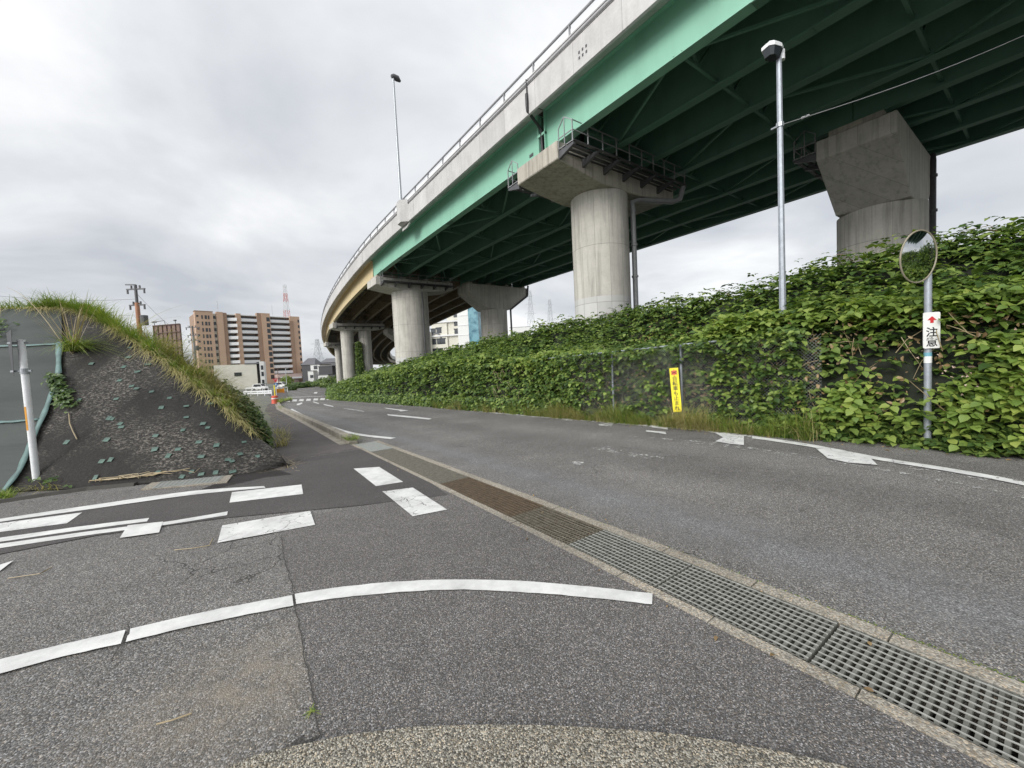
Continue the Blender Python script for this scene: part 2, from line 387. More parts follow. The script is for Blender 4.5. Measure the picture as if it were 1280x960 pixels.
def sheet(name, poly, off, mat, kind='structure', parent=None, cuts=True):
    """a thin flat sheet following the ground, off metres above it"""
    bm = bmesh.new(); vs = [bm.verts.new((x, y, 0)) for x, y in poly]; bm.faces.new(vs)
    bmesh.ops.triangulate(bm, faces=bm.faces[:])
    y0 = min(p[1] for p in poly); y1 = min(max(p[1] for p in poly), 60.0)
    k = math.ceil(max(y0, -2)/STEP+1e-6)
    while k*STEP < y1-1e-6:
        bmesh.ops.bisect_plane(bm, geom=bm.verts[:]+bm.edges[:]+bm.faces[:], plane_co=(0, k*STEP, 0), plane_no=(0, 1, 0), dist=1e-5); k += 1
    def gl(y):
        a = math.floor(y/STEP)*STEP; t = (y-a)/STEP
        return g(a)*(1-t)+g(a+STEP)*t
    for v in bm.verts: v.co.z = gl(v.co.y)+off
    bmesh.ops.recalc_face_normals(bm, faces=bm.faces[:])
    if sum(f.normal.z for f in bm.faces) < 0: bmesh.ops.reverse_faces(bm, faces=bm.faces[:])
    me = bpy.data.meshes.new(name); bm.to_mesh(me); bm.free()
    o = link(name, me, mat, parent)
    if kind: o['kind'] = kind
    return o
def band(pts, w):
    """polygon of width w round a polyline"""
    L = []; Rr = []
    for i, p in enumerate(pts):
        a = Vector(pts[max(0, i-1)]); c = Vector(pts[min(len(pts)-1, i+1)]); d = (c-a).normalized(); n = Vector((-d.y, d.x))*w/2
        L.append((p[0]+n.x, p[1]+n.y)); Rr.append((p[0]-n.x, p[1]-n.y))
    return L+Rr[::-1]
def px_poly(*pts): return [G(*p) for p in pts]

def leaf_mesh(name, P, Nn, size, mat, parts=3, fold=.16, aspect=.8, parent=None):
    """many leaves as one mesh; P (k,3) places, Nn (k,3) normals, size (k,)"""
    k = len(P); P = np.asarray(P, float); Nn = np.asarray(Nn, float)
    Nn /= np.linalg.norm(Nn, axis=1)[:, None]
    ref = RNG.normal(size=(k, 3)); X = np.cross(Nn, ref); X /= np.linalg.norm(X, axis=1)[:, None]; Y = np.cross(Nn, X)
    tpl = np.array([(0, 0, 0), (.28, .44*aspect, fold), (.62, .40*aspect, fold*.8), (1, 0, -.12), (.62, -.40*aspect, fold*.8), (.28, -.44*aspect, fold), (.5, 0, 0)])
    V = []; angs = [0, 1.75, -1.75][:parts]
    for a in angs:
        c, s_ = math.cos(a), math.sin(a)
        x = tpl[:, 0]*c - tpl[:, 1]*s_ + .10*c; y = tpl[:, 0]*s_ + tpl[:, 1]*c + .10*s_
        z = tpl[:, 2] - .10*np.hypot(x, y)**2
        V.append(P[:, None, :] + size[:, None, None]*(x[None, :, None]*X[:, None, :] + y[None, :, None]*Y[:, None, :] + z[None, :, None]*Nn[:, None, :]))
    V = np.stack(V, 1).reshape(-1, 3)
    nl = k*len(angs); base = (np.arange(nl)*7)[:, None]
    F = np.concatenate([base+np.array([[0, 6, 2, 1]]), base+np.array([[6, 3, 2, 2]])[:, :3].repeat(1, 0)], 1) if False else None
    quads = np.concatenate([base+np.array([[0, 6, 2, 1]]), base+np.array([[0, 5, 4, 6]])], 0)
    tris = np.concatenate([base+np.array([[6, 3, 2]]), base+np.array([[6, 4, 3]])], 0)
    me = bpy.data.meshes.new(name)
    nv, nq, ntg = len(V), len(quads), len(tris)
    me.vertices.add(nv); me.vertices.foreach_set('co', V.astype(np.float32).ravel())
    me.loops.add(nq*4+ntg*3); me.loops.foreach_set('vertex_index', np.concatenate([quads.ravel(), tris.ravel()]).astype(np.int32))
    me.polygons.add(nq+ntg)
    me.polygons.foreach_set('loop_start', np.concatenate([np.arange(nq)*4, nq*4+np.arange(ntg)*3]).astype(np.int32))
    me.polygons.foreach_set('loop_total', np.concatenate([np.full(nq, 4), np.full(ntg, 3)]).astype(np.int32))
    me.update(calc_edges=True); me.validate()
    return link(name, me, mat, parent, smooth=True)
def blade_mesh(name, P, D, L, Wd, droop, mat, segs=4, parent=None, lean=.35):
    """grass blades: P places, D outward lean directions (k,3), L lengths, Wd widths, droop"""
    k = len(P); P = np.asarray(P, float); D = np.asarray(D, float)
    D = D/np.linalg.norm(D, axis=1)[:, None]
    side = np.cross(D, np.array([[0, 0, 1.]])) ; side += 1e-6; side /= np.linalg.norm(side, axis=1)[:, None]
    rows = []
    for i in range(segs+1):
        t = i/segs
        hz = (np.sqrt(D[:, 0]**2+D[:, 1]**2)+1e-6)
        pos = P + D*(L*t)[:, None] + np.stack([D[:, 0]/hz*droop*L*t*t*.55, D[:, 1]/hz*droop*L*t*t*.55, -droop*L*t*t*.75], 1)
        w = Wd*(1-t)**.7*.5 + .0008
        rows.append(np.stack([pos-side*w[:, None], pos+side*w[:, None]], 1))
    V = np.stack(rows, 1).reshape(-1, 3); nvb = 2*(segs+1)
    base = (np.arange(k)*nvb)[:, None]
    F = np.concatenate([base+np.array([[2*i, 2*i+1, 2*i+3, 2*i+2]]) for i in range(segs)], 0)
    me = bpy.data.meshes.new(name)
    me.vertices.add(len(V)); me.vertices.foreach_set('co', V.astype(np.float32).ravel())
    me.loops.add(F.size); me.loops.foreach_set('vertex_index', F.astype(np.int32).ravel())
    me.polygons.add(len(F)); me.polygons.foreach_set('loop_start', (np.arange(len(F))*4).astype(np.int32)); me.polygons.foreach_set('loop_total', np.full(len(F), 4, np.int32))
    me.update(calc_edges=True)
    return link(name, me, mat, parent, smooth=True)
def text(name, body, size, mat, M, parent, ext=.001, align='CENTER'):
    cu = bpy.data.curves.new(name, 'FONT'); cu.body = body; cu.size = size; cu.extrude = ext; cu.align_x = align; cu.align_y = 'CENTER'; cu.offset = size*.012
    to = bpy.data.objects.new(name, cu); C.objects.link(to)
    dg = bpy.context.evaluated_depsgraph_get(); me = bpy.data.meshes.new_from_object(to.evaluated_get(dg))
    bpy.data.objects.remove(to); bpy.data.curves.remove(cu)
    me.transform(M); me.materials.clear()
    return link(name, me, mat, parent)
def frame(origin, x, normal):
    """matrix: local x along x, local z along the normal (out of the sign), local y up"""
    z = Vector(normal).normalized(); x = Vector(x); x = (x-z*x.dot(z)).normalized(); y = z.cross(x)
    m = Matrix((x, y, z)).transposed().to_4x4(); m.translation = Vector(origin); return m

# ================================================================== GROUND, ROADS
rows = [-400, -60] + [-2+STEP*i for i in range(int(62/STEP)+1)] + [100, 300, 900, 3000]
sh = lambda s: .012*s                       # the channel drifts slowly to the right
LO, LI, RI, RO = 2.08, 2.155, 2.62, 2.72
YE = 9.75
cols = [-2500, -300, -40, 'a', 'b', 40, 300, 2500]
mb = MB()
for y in rows:
    for x in cols:
        if x == 'a': x = LI-.03+sh(y)*(-3 < y < 12)
        if x == 'b': x = RI+.03+sh(y)*(-3 < y < 12)
        mb.v.append((x, y, g(y)))
nc = len(cols)
for i in range(len(rows)-1):
    for j in range(nc-1):
        if j == 3 and -2.1 < rows[i] < 9.4: continue        # the open drain channel
        mb.f.append((i*nc+j, i*nc+j+1, (i+1)*nc+j+1, (i+1)*nc+j))
mb.build('ground', M_farg)['kind'] = 'structure'
mb = MB(); yy = [-2+.5*i for i in range(24)]
for i, y in enumerate(yy):
    a_, b_ = LI-.02+sh(y), RI+.02+sh(y)
    mb.v += [(a_, y, g(y)-.004), (a_, y, g(y)-.30), (a_+.12, y, g(y)-.42), (b_-.12, y, g(y)-.42), (b_, y, g(y)-.30), (b_, y, g(y)-.004)]
    if i:
        for j in range(5): k = (i-1)*6+j; mb.f.append((k, k+1, k+7, k+6))
mb.build('drain_channel', M_dkconc)['kind'] = 'structure'

kerbL = [(9.75, 2.28), (14, 2.38), (20, 2.50), (32, 2.72), (45, 3.6), (52, 4.5), (60, 6.3), (73, 7.9), (92, 9.3), (130, 12), (200, 22)]
def kl(s): return lerp_tab(kerbL, s)
roadR = [(-30, 8.35), (40, 8.4), (46, 8.9), (53, 10.0), (60, 11.6), (78, 14.6), (110, 18), (150, 25), (200, 36)]
ys = [9.75, 12, 14, 17, 20, 26, 32, 38, 45, 52, 60, 73, 92, 130, 200]
poly = [(RO, -30), (RO, 0), (RO+sh(YE), YE)] + [(kl(y)+.1, y) for y in ys] + [(lerp_tab(roadR, y), y) for y in reversed([0]+ys)] + [(8.35, -30)]
sheet('main_road', poly, .004, M_main)
sheet('side_street', [(-60, -30), (LO, -30), (LO, 0), (LO+sh(YE), YE), (2.1, 9.76), (.3, 9.0), (-14, 17), (-60, 40)], .004, M_old)
# footpath between embankment and kerb
wl = [(9.0, .2), (14, .9), (24, 1.5), (32, 1.7), (48, 2.9), (60, 4.4), (100, 5.8)]
sheet('footpath', [(lerp_tab(wl, y), y) for y in (9.0, 14, 24, 32, 48, 60, 100)] + [(kl(y)-.12, y) for y in (100, 60, 52, 45, 32, 20, 14, 9.75)] + [(LO+sh(9), 9.0)], .008, M_side)
# newer asphalt to the right of the seam, dark strip along the far side
def gx(*pts): return [G(*p) for p in pts]
seam = gx((352, 672), (356, 700), (364, 730), (370, 762), (380, 815), (391, 870), (401, 935))
sheet('pavement_patch', seam + gx((470, 926), (600, 916), (900, 934), (1090, 972)) + [(LO, .1), (LO, .75), (LO+sh(2.5), 2.5), (LO+sh(4.6), 4.6)] + gx((450, 634), (352, 652)), .008, M_new)
sheet('dark_pavement', gx((-160, 716), (0, 694), (120, 671), (280, 649), (450, 633), (560, 620)) + [(LO+sh(5), 5.0), (LO+sh(8.9), 8.9), (.35, 8.9)] + gx((366, 594), (330, 598), (230, 622), (100, 640), (0, 653), (-200, 676)), .012, M_dark)
sm = [(x+random.uniform(-.008, .008), y) for x, y in [(seam[k][0]+(seam[k+1][0]-seam[k][0])*q/8, seam[k][1]+(seam[k+1][1]-seam[k][1])*q/8) for k in range(len(seam)-1) for q in range(8)]]
sheet('pavement_joint', band(sm, .0055), .0165, M_joint)
sheet('pavement_crack', band(gx((140, 828), (147, 816), (153, 808), (156, 801), (161, 796), (162, 789), (160, 783)), .007), .0165, M_joint)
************
◆ **Instructions for the task**
Repeat exactly and only the lines from the start of the data above through the line that holds "def px_poly(*pts): return", inclusive. Pictures do not belong in the copy.

◆ **Correct response**
Continue the Blender Python script for this scene: part 2, from line 387. More parts follow. The script is for Blender 4.5. Measure the picture as if it were 1280x960 pixels.
def sheet(name, poly, off, mat, kind='structure', parent=None, cuts=True):
    """a thin flat sheet following the ground, off metres above it"""
    bm = bmesh.new(); vs = [bm.verts.new((x, y, 0)) for x, y in poly]; bm.faces.new(vs)
    bmesh.ops.triangulate(bm, faces=bm.faces[:])
    y0 = min(p[1] for p in poly); y1 = min(max(p[1] for p in poly), 60.0)
    k = math.ceil(max(y0, -2)/STEP+1e-6)
    while k*STEP < y1-1e-6:
        bmesh.ops.bisect_plane(bm, geom=bm.verts[:]+bm.edges[:]+bm.faces[:], plane_co=(0, k*STEP, 0), plane_no=(0, 1, 0), dist=1e-5); k += 1
    def gl(y):
        a = math.floor(y/STEP)*STEP; t = (y-a)/STEP
        return g(a)*(1-t)+g(a+STEP)*t
    for v in bm.verts: v.co.z = gl(v.co.y)+off
    bmesh.ops.recalc_face_normals(bm, faces=bm.faces[:])
    if sum(f.normal.z for f in bm.faces) < 0: bmesh.ops.reverse_faces(bm, faces=bm.faces[:])
    me = bpy.data.meshes.new(name); bm.to_mesh(me); bm.free()
    o = link(name, me, mat, parent)
    if kind: o['kind'] = kind
    return o
def band(pts, w):
    """polygon of width w round a polyline"""
    L = []; Rr = []
    for i, p in enumerate(pts):
        a = Vector(pts[max(0, i-1)]); c = Vector(pts[min(len(pts)-1, i+1)]); d = (c-a).normalized(); n = Vector((-d.y, d.x))*w/2
        L.append((p[0]+n.x, p[1]+n.y)); Rr.append((p[0]-n.x, p[1]-n.y))
    return L+Rr[::-1]
def px_poly(*pts): return [G(*p) for p in pts]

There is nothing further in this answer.